Whole and Part

Also known as “global and partial”. A widely used pair of categories of dialectics. The whole refers to the organic unity of several objects (or several components of a single object) in accordance with a certain structural form; the part refers to the individual objects in relation to such a whole. The existence of the whole and the parts mutually condition each other. The whole is constituted by the parts, without the parts there would be no whole; the whole conditions the parts, without the whole there would be no parts. The whole and the parts can transform into each other under certain conditions. Under certain conditions, a part of the whole is separated from the original whole and becomes an independent whole, and in all kinds of dissolution, differentiation, separation, and disintegration of things, there is a process of transformation of a part into the whole; the whole becomes one of the parts in a larger whole, and all kinds of fusion, merger, and integration include the process of transformation of the whole into a part. The function of the whole is not necessarily equal to the sum of the functions of its parts. Aristotle once put forth the famous proposition that “the whole is greater than the sum of its parts”. The relation between the function of the whole and the sum of the functions of the parts depends on the concrete situation. The whole can have functions that the parts do not have at all. The function of the whole may be greater than the sum of the functions of the parts, or it may be shorter than the sum of the functions of the parts.
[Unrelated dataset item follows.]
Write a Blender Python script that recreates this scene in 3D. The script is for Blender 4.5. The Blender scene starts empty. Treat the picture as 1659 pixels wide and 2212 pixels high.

It is of great methodological significance to correctly grasp the relation between whole and the parts. The dialectical relation between the whole and the parts is the philosophical basis of the method of thinking of the unity of synthesis and analysis. Men’s knowledge of things is developed in a cycle repeating itself from the parts to the whole and from the whole to the parts, and in the mutual transformation of synthesis and analysis. In practice, attention should be paid to the adjustment of the relation between the parts, and even more attention should be paid to the study and grasp of those parts that are of decisive significance for the whole. “One careless move loses the whole game” refers to a move affecting the situation as a whole, a move of decisive significance for the whole situation. This view is of universal significance to people’s work and life.